Task objective: Within this material, how many lines have the string "high" in them? The answer is a number, with nothing added.

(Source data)
○ ○ ○

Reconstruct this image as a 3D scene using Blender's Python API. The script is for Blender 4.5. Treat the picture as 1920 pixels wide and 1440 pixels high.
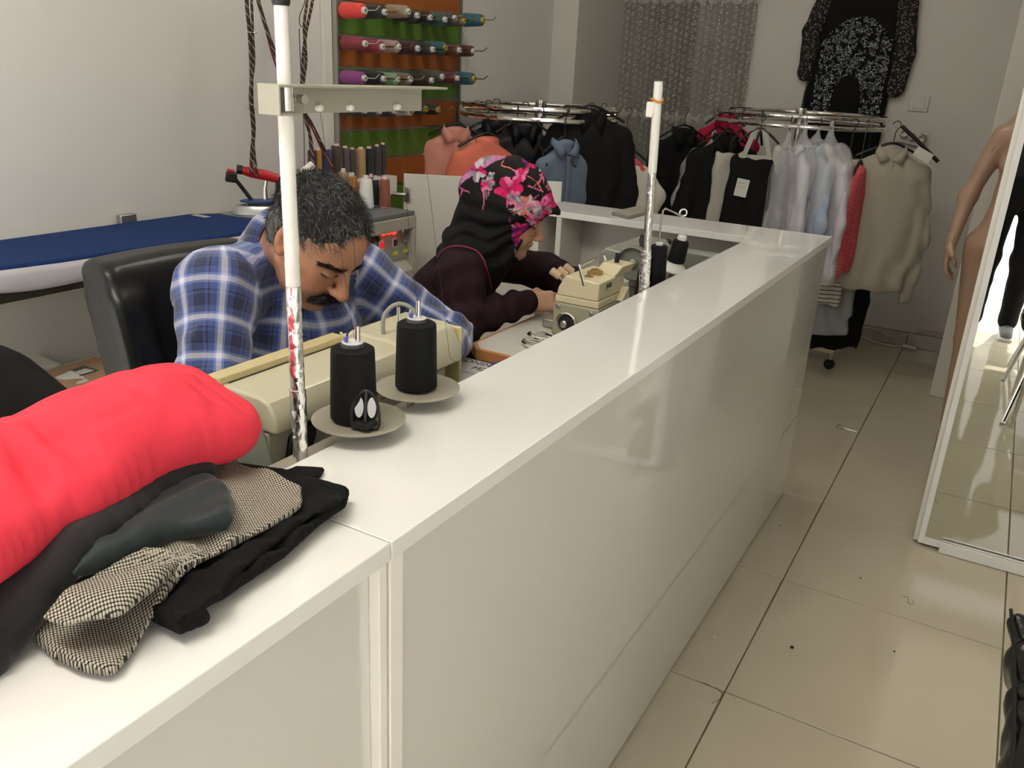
import bpy, bmesh, math, random
import numpy as np
from mathutils import Vector, Matrix, Euler
S = bpy.context.scene
for o in list(bpy.data.objects): bpy.data.objects.remove(o)
COL = S.collection
# ---------------------------------------------------------------- camera
CF, CYAW, CPITCH, CROLL, CH = 1576.07, -0.51292308, 0.35553406, 0.05148719, 1.42475708
def _basis():
    cy, sy, cp, sp = math.cos(CYAW), math.sin(CYAW), math.cos(CPITCH), math.sin(CPITCH)
    f = Vector((sy*cp, cy*cp, -sp)); r = Vector((cy, -sy, 0)); u = r.cross(f)
    c, s = math.cos(CROLL), math.sin(CROLL)
    return c*r+s*u, -s*r+c*u, f
CR, CU, CW = _basis()
CC = Vector((0, 0, CH))
cam = bpy.data.cameras.new('camera'); cam.sensor_width = 36; cam.lens = CF/1920*36; cam.clip_start = .02
camo = bpy.data.objects.new('camera', cam); COL.objects.link(camo)
camo.matrix_world = Matrix(((CR.x, CU.x, -CW.x, 0), (CR.y, CU.y, -CW.y, 0), (CR.z, CU.z, -CW.z, CH), (0, 0, 0, 1)))
S.camera = camo
# ---------------------------------------------------------------- daylight
w = bpy.data.worlds.new('daylight'); S.world = w; w.use_nodes = True
bg = w.node_tree.nodes['Background']; bg.inputs[0].default_value = (.95, .975, 1, 1); bg.inputs[1].default_value = 17
sd = bpy.data.lights.new('sun', 'SUN'); sd.energy = 6; sd.angle = .009; sd.color = (1, .95, .86)
so = bpy.data.objects.new('sun', sd); COL.objects.link(so)
so.rotation_euler = (math.radians(90-52), 0, math.radians(8))      # shines in through the shop front
SHOPY = -1.5
pl = bpy.data.lights.new('shop_front_portal', 'AREA'); pl.shape = 'RECTANGLE'; pl.size = 3.75; pl.size_y = 2.66; pl.cycles.is_portal = True
po = bpy.data.objects.new('shop_front_portal', pl); COL.objects.link(po)
po.location = (-.63, SHOPY-.06, 1.33); po.rotation_euler = (math.radians(90), 0, math.radians(0))
al = bpy.data.lights.new('fill_panel_light', 'AREA'); al.shape = 'RECTANGLE'; al.size = 1.15; al.size_y = .55; al.energy = 15; al.color = (1, .93, .82)  # unseen lamp added to even out the light indoors
ao = bpy.data.objects.new('fill_panel_light', al); COL.objects.link(ao); ao.location = (-.9, -.1, 2.93)
al2 = al.copy(); al2.energy = 3; ao2 = bpy.data.objects.new('fill_panel_light_rear', al2); COL.objects.link(ao2); ao2.location = (-1.2, 2.9, 2.93)  # second added lamp, weak fill over the workroom
vs = S.view_settings; vs.view_transform = 'Standard'; vs.look = 'None'; vs.gamma = 1; vs.use_curve_mapping = False; vs.exposure = 0.32
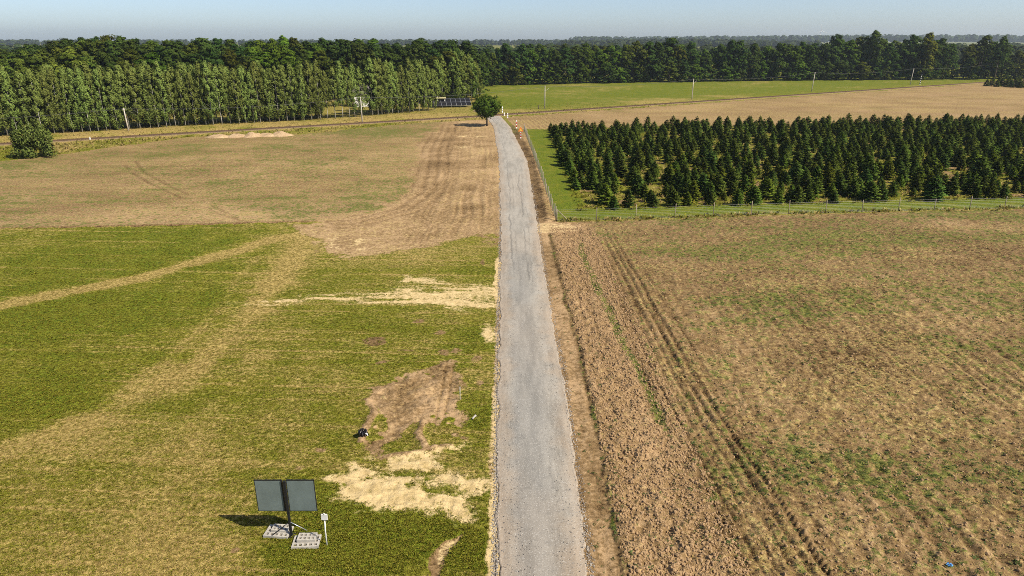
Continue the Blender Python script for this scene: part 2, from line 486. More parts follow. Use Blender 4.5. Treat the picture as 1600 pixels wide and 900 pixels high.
    z = z + cz * (.24 * (np.abs(fbm(x, y, .8, 4, 96) - .5) * 2 - .2) + .12 * (cl - .5)) + cz * .06
    straw = straw * (1 - .40 * cz); weed = weed * (1 - .90 * cz); tone = tone + .10 * cz
    # grass strip and ruts along the field edge
    gx = np.interp(y, [20, 40, 47, 66, 78], [9.9, 9.05, 8.7, 7.9, 7.7]) + .3 * (vnoise(x * 0, y / 4, 97) - .5)
    gs = np.exp(-((x - gx) / .42) ** 2) * rgt * sstep(30, 40, y) * sstep(82, 68, y)
    weed = np.maximum(weed, gs * (.75 + .7 * vnoise(x / .8, y / 2.5, 98)))
    z = z - .06 * gs
    rtx = np.interp(y, [20, 24, 41, 77, 84], [14.0, 13.65, 12.62, 12.1, 12.0]) + .12 * (vnoise(x * 0, y / 7, 99) - .5)
    far = sstep(84, 74, y) * rgt
    for off, w, dp in ((0.0, .14, .14), (-.66, .11, .12), (-1.35, .13, .12), (-2.05, .09, .08), (-2.7, .10, .08), (-3.3, .08, .06), (1.1, .10, .04)):
        t = x - rtx - off
        k = np.exp(-(t / w) ** 2) * far * (.55 + .6 * vnoise(x * 0 + off, y / 5, 111))
        ku = np.exp(-((np.abs(t) - w * 2) / (w * .9)) ** 2) * far
        z = z - dp * k + dp * .45 * ku * (.5 + n3)
        straw = straw * (1 - .5 * k); tone = tone - .14 * k; weed = weed * (1 - .6 * k)
    t = x - rtx - .32
    tr = np.exp(-(t / .26) ** 4) * far * sstep(40, 34, y)
    tb = np.sin((y + .9 * np.abs(t)) * 2 * math.pi / .36)
    z = z + tr * .045 * tb - .03 * tr; tone = tone + .16 * tr * np.minimum(tb, 0)
    straw = straw * (1 - .4 * tr)
    # strip between road and side fence, pad at the field gate
    strip = (~left) & (y >= fy - .4) & (x < side_x(y) + .1) & (y < 190)
    soil = np.where(strip, .97, soil)
    tone = np.where(strip, .40 + .6 * (n2 - .5) + .22 * sstep(rr + .9, rr + 1.8, x), tone)
    straw = np.where(strip, .25 + .3 * sstep(rr + 1.0, rr + 1.8, x), straw)
    weed = np.where(strip, .05 + .55 * sstep(165, 178, y), weed)
    z = z + np.where(strip, .16 * (n3 - .5) + .22 * np.exp(-((x - rr - 1.5) / .6) ** 2), 0)
    pd = sstep(.5, -.5, poly_sd(*warp(x, y, .5, 2, 115), PAD)) * (~left)
    soil = np.maximum(soil, pd); sand = np.maximum(sand, pd * .52); straw = straw * (1 - pd); weed = weed * (1 - pd)
    tone = tone * (1 - pd) + .85 * pd; z = z * (1 - pd) + .03 * pd

    # fir plantation floor
    pl = (~left) & (y >= fy - .4) & (x >= side_x(y) + .1) & (y < back_y(x))
    n4 = fbm(x, y, 4.0, 4, 121)
    rim = np.maximum(sstep(10.6, 9.6, x), sstep(7.0, 5.6, y - fy))
    insoil = sstep(.58, .76, n4) * (1 - rim)
    soil = np.where(pl, insoil * .9, soil); weed = np.where(pl, .12, weed); straw = np.where(pl, .45, straw)
    dry = np.where(pl, .36 + .6 * (n2 - .5) - rim * .40 + .35 * np.exp(-((y - fy) / 1.0) ** 2), dry)
    lush = np.where(pl, rim * (.95 - .5 * np.exp(-((y - fy) / 1.2) ** 2)) * sstep(.25, .5, n2 + .15), lush)
    tone = np.where(pl, .5 + .4 * (n2 - .5), tone)
    wt = np.abs(np.abs(x - 7.9 - .01 * (y - 90)) - .75)
    lush = np.where(pl, lush * (1 - .35 * np.exp(-(wt / .2) ** 2)), lush)
    z = z + np.where(pl, .08 * (n3 - .5), 0)
    # long grass under the front fence
    uf = np.exp(-((y - fy) / .55) ** 2) * (x > FENCE_C[0])
    tall = np.maximum(tall, uf); soil = soil * (1 - .9 * uf); dry = dry * (1 - uf) + .55 * uf

    # tan field behind the firs, up to the railway
    bf = (~left) & (y >= back_y(x)) & (rs < -4) & (x > rr + 1)
    soil = np.where(bf, .96, soil); weed = np.where(bf, sstep(.62, .85, fbm(x, y * 1.5, 18, 4, 131)) * .3 + .22, weed)
    straw = np.where(bf, .60 + .5 * (fbm(x * .4, y * 2.2, 9, 3, 132) - .5), straw)
    tone = np.where(bf, .60 + .3 * (n1 - .5), tone)
    rdg = np.sin((x + .12 * y) * 2 * math.pi / 1.35) * bf * sstep(26, 14, x)
    z = z + .11 * rdg; straw = straw + .2 * rdg
    # railway verges
    ver = ((left & (y >= vy)) | (~left & (rs >= -4) & (x > rr))) & (np.abs(rs) < 30) & ((rs < 4) | left) & (lane < .5)
    nv = fbm(x, y, 5, 4, 141)
    soil = np.where(ver, .10 + .3 * (nv > .60), soil); weed = np.where(ver, .1, weed); sand = np.where(ver, 0, sand)
    dry = np.where(ver, .52 + 1.3 * (nv - .5) + .25 * sstep(2, 6, rs) - .15 * sstep(-2, -8, rs), dry)
    tall = np.where(ver, .6, tall); lush = np.where(ver, .15 * (nv < .45), lush); tone = np.where(ver, .5 + .6 * (n2 - .5), tone)
    bal = sstep(3.6, 2.0, np.abs(rs))
    z = z * (1 - bal) + bal * .02
    z = z - .35 * np.exp(-((np.abs(rs) - 4.6) / 1.4) ** 2)
    # green field beyond the railway
    gf = (~left | (x > -14)) & (rs >= 4)
    ng = fbm(x * .5, y, 14, 4, 151)
    soil = np.where(gf, .02, soil); sand = np.where(gf, 0, sand); weed = np.where(gf, 0, weed); straw = np.where(gf, 0, straw)
    dry = np.where(gf, .20 + 1.0 * (ng - .5) + .5 * (n2 - .5) + .4 * sstep(30, 4, rs) * sstep(120, 30, x), dry)
    lush = np.where(gf, .75 + .5 * (n1 - .5) - .5 * sstep(25, 4, rs), lush); tall = np.where(gf, .35, tall); tone = np.where(gf, .55, tone)
    # wood floor
    wood = left & (rs > 16) & (x < -14)
    soil = np.where(wood, .35, soil); dry = np.where(wood, .55, dry); tone = np.where(wood, .30, tone); lush = np.where(wood, .1, lush); straw = np.where(wood, .1, straw)
    # the bed of the road lies under the road
    bed = (x > rl - .05) & (x < rr + .05) & (y < 232)
    soil = np.where(bed, 1.0, soil); z = np.where(bed, np.minimum(z, -.03), z)
    far_ = y > 470
    soil = np.where(far_, .25 * (fbm(x, y, 260, 3, 161) > .58), soil); dry = np.where(far_, .05 + .4 * fbm(x, y, 400, 2, 162), dry); lush = np.where(far_, .2, lush)
    straw = np.where(far_, .7, straw)
    c = lambda a: np.clip(a, 0, 1)
    return dict(dry=c(dry), soil=c(soil), sand=c(sand), weed=c(weed), tone=c(tone), straw=c(straw), lush=c(lush), tall=c(tall), z=z)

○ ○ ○

Task solution: 2